É por isso que eu odeio esses termos da moda, sabe? Essa autoimportância dos títulos vazios. "Profissão Criativo", seja lá o que isso for. O mercado pede que a gente seja 'artístico', não que seja "artista" - se por "artista" você entender aquela pessoa cuja única demanda ao criar for a própria, que fez o que quis e alguém foi lá ver depois. Confessa: é esse o caso?
 Fellini fez Casanova a contragosto, por encomenda; um dos seus filmes mais poderosos. Da Vinci pintou a esposa de um cliente; por acaso tornou-se seu quadro mais famoso. Talvez ele preferisse bem mais seu cavalo de bronze do que pintar baranga, pode apostar. Não importa pra ninguém além dele. E ele certamente achou um meio de fazer o que quis com o dinheiro recebido pelo que "não quis" (e quis, já que aceitou).

Tô falando dos grandes.
E nós? Pois é. Garotear não cabe.

De(s) graça?

- Vai 'dar um boi' pra ganhar o cliente? Faz parte. Com ou sem crise, mimo e desconto todo mundo gosta.
- "É só um desenhinho"?
Se você for um desenhistinha, não perca.
- Vai trabalhar de graça por "divulgação"?
Isso é contigo. Eu mexo meus contatos e anuncio em página dupla, vou no boca-a-boca, enfim, mil maneiras ao meu ver mais dignas.
- Ele "tem um sobrinho que mexe no Corel"?
 Certamente o que ele deseja está nesse nível. Se você se identifica ou "tá precisado", dispute com o sobrinho. Eu digo Parabéns, sucesso. Boa sorte.

A gente encontra de tudo na feira. A questão é que não cabe a você questionar, necessariamente. Cabe aceitar ou recusar. Quais são os seus termos? A que está disposto? Do que precisa?

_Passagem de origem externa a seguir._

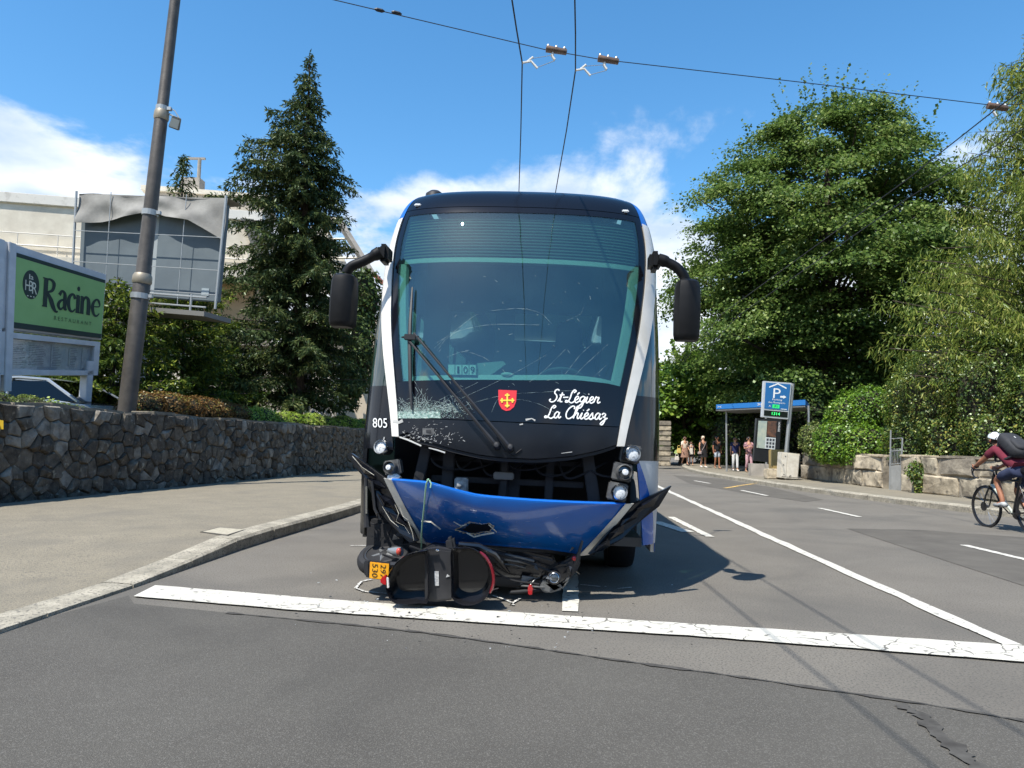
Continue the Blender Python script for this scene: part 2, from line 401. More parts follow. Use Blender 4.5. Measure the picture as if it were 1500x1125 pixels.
# ------------------------------------------------------------------ ground, road, pavements
KL = [(-4.2, -12), (-3.5, 0), (-3.22, 4.8), (-3.09, 6.6), (-2.99, 8.7), (-2.56, 12.9), (-1.85, 22), (-.6, 32), (2.2, 45), (8, 58), (20, 72)]
KR = [(17, -12), (14.2, 3), (12, 8), (10.6, 11), (9.7, 13.4), (9.15, 14.8), (8.4, 19), (8.0, 24), (8.1, 33), (10.2, 43), (16, 53), (27, 62)]
KLs = [Vector((p[0], p[1], 0)) for p in smooth_path(KL, 10)]
KRs = [Vector((p[0], p[1], 0)) for p in smooth_path(KR, 10)]
def resample(P, n):
    d = [0]
    for a, b in zip(P, P[1:]): d.append(d[-1]+(b-a).length)
    o = []; j = 0
    for i in range(n+1):
        t = d[-1]*i/n
        while j < len(d)-2 and d[j+1] < t: j += 1
        o.append(P[j].lerp(P[j+1], (t-d[j])/max(d[j+1]-d[j], 1e-9)))
    return o
KLs = resample(KLs, 120); KRs = resample(KRs, 120)
m = MB(); m.add([(-900, -300, -.06), (900, -300, -.06), (900, 1500, -.06), (-900, 1500, -.06)], [(0, 1, 2, 3)])
m.build('ground', EARTH, kind='structure')
m = MB(); m.grid(lambda a, b: KLs[round(b*120)].lerp(KRs[round(b*120)], a), 8, 120); m.build('road', ASPH, kind='structure')

def swz(y):                                                  # height of the left pavement: a dropped kerb near the camera
    t = min(max((y-6.2)/2.6, 0), 1); return .035+.115*t*t*(3-2*t)
def xw(y): return -8.06+(y-11.6)*.1762                       # street face of the left wall
def inner(P, w):                                             # line w to the left of P
    o = []
    for i, p in enumerate(P):
        t = (P[min(i+1, len(P)-1)]-P[max(i-1, 0)]).normalized(); o.append(p+Vector((-t.y, t.x, 0))*w)
    return o
KI = inner(KLs, .27)
m = MB(); m.grid(lambda a, b: (lambda p, q: Vector((p.x+(q-p.x)*a, p.y, swz(p.y))))(KI[round(b*100)], min(xw(KI[round(b*100)].y)-.2, KI[round(b*100)].x-.6)), 6, 100); m.build('left_pavement', ASPW, kind='structure')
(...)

Aqui entre nós: eu só trabalho "de graça" quando quero. Se terei algo que compense e me satisfaça de algum modo (como ver um amigo próximo deslanchar, por exemplo, ou porque sempre quis fazer um trabalho do tipo). Posso até fazer de presente, depende! Já fiz muito, aliás - e nesse caso o prazer foi a compensação. Mas, sem pagamento formal envolvido, as condições do meu trabalho e do meu tempo são minhas.
Pode ser que alguém se magoe aí. Uma pena que se confunda. Profissão não é favor pessoal, é? Então magoar-se é opcional. Na verdade sabemos que a pessoa provavelmente está apenas frustrada porque seu plano de vantagem não deu certo. Mas dará com outro, não se preocupe com o seu amigão. Já caí em muito papinho furado e não há garantias de que não caia de novo. Ou você.
O ponto é que, pelas regras desse jogo, algum retorno tem de ter. Até porque... seria um puta desrespeito com quem me paga - e paga direito - pra ter o que faço. Não é justo dar pra papo-mole aquilo que gente séria valoriza.
Mas isso sou eu, nesse momento da vida, e não sei do dia de amanhã.
Hoje eu me atrevo a dizer que a relação é profissional ou é pessoal. Tenho grandes clientes amigos e amigos clientes, mas em cada momento há a sua devida atenção. O Amigo e o Cliente podem ser a mesma pessoa, mas não seus contextos. Podemos ou não trabalhar juntos. Podemos ou não tomar uma cerveja. Só com o CPF. O CNPJ não bebe.

Então... só pra lembrar: pondere, negocie e decida. Se topou os termos, mudar de ideia depois é uma baita mancada. Engula e siga em frente. O mesmo vale para o cliente.

O acordado se faz acordado e o respeito mútuo nasce daí.